Semenjak membaca "Manjali dan Cakrabirawa" Ayu Utami, entah mengapa rasanya saya semakin terobsesi pada "membaca tanda". Terobsesi mungkin bukan kata yang tepat. Rasa penasaran yang melonjak-lonjak tak wajar mungkin lebih tepat.
Bagi saya, tanda selalu berada di antara ketakutan dan bacaan. Ketakutan, untuk rasa takut. Bacaan, untuk sesuatu yang dibaca. Setelah itu, "hati-hati" pun menjadi bermakna ganda. Bukan lagi semata duplikasi hati, apalagi jaga diri. Ia menjadi pakai hati untuk takut, dan pakai hati untuk membaca. Karena (hanya) pikiran yang takut itu membutakan. Karena (hanya) mata yang membaca itu silap.
Memilah tanda di antara rasa takut, atau tanda di antara sekian sekadar bacaan, bukan perkara mencari jarum di antara jerami.

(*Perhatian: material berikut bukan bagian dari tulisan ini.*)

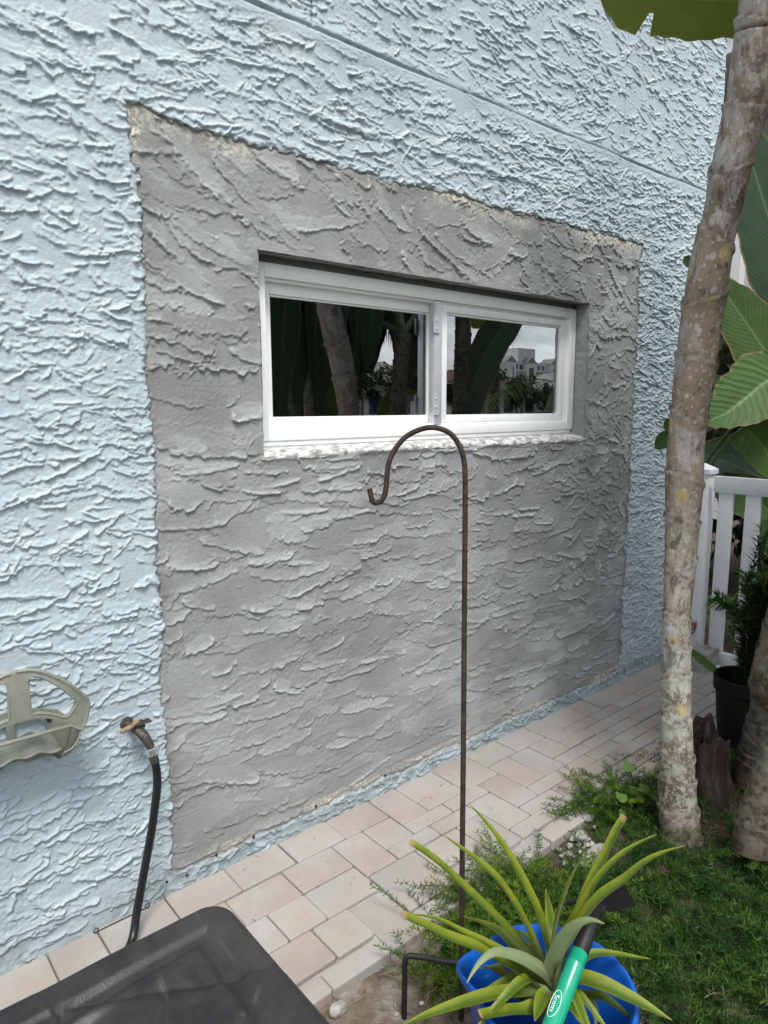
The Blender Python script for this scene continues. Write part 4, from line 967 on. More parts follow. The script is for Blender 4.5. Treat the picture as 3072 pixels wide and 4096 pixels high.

Ia adalah mencari jerami di antara jerami. Satu helai yang mempunyai maknanya sendiri.
Satu kali saya berlatih dengan bertaruh. Satu kali saya berlatih dengan menetapkan. Bertaruh, apakah kiranya ini tanda atau hanya rasa takut. Menetapkan, bahwa ini adalah tanda, dan itu adalah bacaan tak bermakna. Lalu ada menang atau kalah. Lalu ada benar atau salah.
Tanda bukan tentang keempatnya. Ia memang bukan untuk saat-saat dengan kepala yang terlalu besar, hati yang terlalu tinggi, jiwa yang terlalu kecil.
Membaca adalah dengan nama tuhan. Adalah dengan keyakinan yang sedang tak bersekat.